If $A(n)$ is true, then since $2mn - 1 \ge 2n - 1$, among those integers there's $n$ of them which sum to a multiple of $n$, say $k_1n$, with $k_1 \in \mathbb{Z}$. Remove this group of $n$ integers to its own group, so you're left with $(2m - 1)n - 1$ integers. If $m \gt 1$, then $(2m - 1)n - 1 \ge 2n - 1$, so you can find another group of $n$ integers which sum to a multiple of $n$, say $k_2n$, with $k_2 \in \mathbb{Z}$. Once again, remove this group of $n$ integers into a separate group. You can repeat this $2m - 1$ times to get that same number of groups set aside, with the $i$'th (for each $1 \le i \le 2m - 1$) group having a sum of $k_i n$, for some $k_i \in \mathbb{Z}$.

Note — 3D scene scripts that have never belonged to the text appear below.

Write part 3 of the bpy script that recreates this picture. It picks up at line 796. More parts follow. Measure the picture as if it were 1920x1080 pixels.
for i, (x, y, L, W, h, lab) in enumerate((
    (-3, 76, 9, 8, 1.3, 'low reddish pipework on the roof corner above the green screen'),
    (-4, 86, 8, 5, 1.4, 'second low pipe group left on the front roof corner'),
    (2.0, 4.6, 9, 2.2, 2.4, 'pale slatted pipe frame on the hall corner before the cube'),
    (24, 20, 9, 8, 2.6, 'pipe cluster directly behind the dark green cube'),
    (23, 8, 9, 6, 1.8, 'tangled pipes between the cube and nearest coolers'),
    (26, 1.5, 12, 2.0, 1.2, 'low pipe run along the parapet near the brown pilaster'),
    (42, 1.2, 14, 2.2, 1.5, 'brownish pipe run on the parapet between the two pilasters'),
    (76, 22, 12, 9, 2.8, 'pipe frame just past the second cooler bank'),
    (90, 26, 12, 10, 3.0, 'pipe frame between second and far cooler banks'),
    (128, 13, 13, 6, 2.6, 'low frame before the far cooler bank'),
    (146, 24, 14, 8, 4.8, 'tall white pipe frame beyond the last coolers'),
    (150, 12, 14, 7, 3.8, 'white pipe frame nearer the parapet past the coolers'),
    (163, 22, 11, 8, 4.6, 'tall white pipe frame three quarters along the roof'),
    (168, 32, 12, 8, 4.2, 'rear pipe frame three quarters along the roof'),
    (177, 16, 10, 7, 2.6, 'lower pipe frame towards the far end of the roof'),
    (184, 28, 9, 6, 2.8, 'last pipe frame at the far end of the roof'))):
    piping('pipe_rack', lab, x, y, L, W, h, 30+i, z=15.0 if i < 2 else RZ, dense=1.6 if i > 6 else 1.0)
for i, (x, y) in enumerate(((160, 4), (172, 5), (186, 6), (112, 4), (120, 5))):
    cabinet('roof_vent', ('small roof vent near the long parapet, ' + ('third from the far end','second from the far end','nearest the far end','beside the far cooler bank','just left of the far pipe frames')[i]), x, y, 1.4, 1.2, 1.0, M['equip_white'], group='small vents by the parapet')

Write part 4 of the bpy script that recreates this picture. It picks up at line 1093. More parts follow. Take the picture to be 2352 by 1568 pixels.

Consider the $k_i$, for $1 \le i \le 2m - 1$, as a group of integers. If $A(m)$ is true, there's $m$ of the $k_i$ intgers which sum to a multiple of $m$, say $qm$, with $q \in \mathbb{Z}$. Take the $m$ groups of the associated $n$ integers, say with indices $i_j$ for $1 \le j \le m$, for a total of $mn$ integers, to get their total sum is
$$S = \sum_{j=1}^{2m-1}k_{i_j} n = n\sum_{j=1}^{2m-1}k_{i_j} = n(qm) = q(mn) \tag{1}$$
Thus, if $A(m)$ and $A(n)$ are true, you have $mn$ integers from among $2mn-1$ integers which sum to a multiple of $mn$, i.e., $A(mn)$ is also true.
FYI, this is an example of the Zero sum problem. Also, note the proof above is very similar to what is in the second page of the original paper of Erdős, Ginzburg and Ziv.